Ce comité serait chargé de s’assurer, préalablement au dépôt d’un texte gouvernemental ou parlementaire, de sa qualité.
La CIEI recommande que le Comité Technique puisse d’une part évaluer la possibilité que l’administration dispose de son propre code de rédaction de texte et d’autre part proposer des procédures et/ou des dispositifs (ne nécessitant pas une modification de la loi organique statutaire) ; ces propositions pourraient être intégrées dans le règlement intérieur du congrès ou dans des accords interinstitutionnels comme c’est le cas entre les institutions européennes) permettant d’optimiser la phase parlementaire du processus législatif et/ou budgétaire.

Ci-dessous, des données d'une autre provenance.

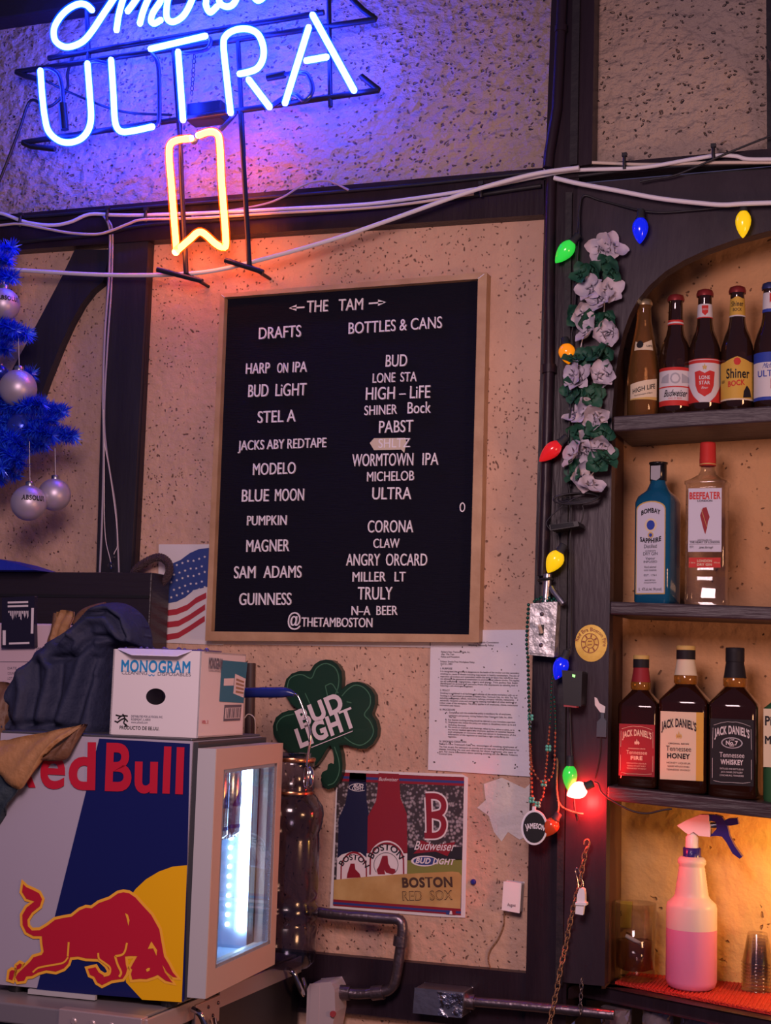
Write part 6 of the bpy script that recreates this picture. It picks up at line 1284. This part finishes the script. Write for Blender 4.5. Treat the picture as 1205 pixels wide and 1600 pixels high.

La CIEI constate, d’après les statistiques fournies par le congrès et les remarques des élus dans leurs réponses au questionnaire que la proportion des sessions ordinaires et extraordinaires du congrès est à ce jour inversée. De même la répartition entre « semaines de travail province » et « semaines de travail congrès » et parfois leur chevauchement semble aggraver chez les élus la perception que les temps législatifs soient trop contraints.
Convaincue que la relation entre le temps et la qualité de la législation demeure fondamentale, afin de permettre aux élus d’assurer pleinement leur fonction de législateur et au débat parlementaire de se dérouler dans des meilleures conditions au lieu que dans l’urgence récurrente, la CIEI propose que la durée actuelle des sessions ordinaires soit allongée.
De même, la CIEI considère que les parlementaires pourraient nettement contribuer à l’amélioration de la qualité de la législation s’ils disposaient d’un seul mandat exclusif (cf. proposition n°8 sur l’exclusivité du mandat des membres du congrès).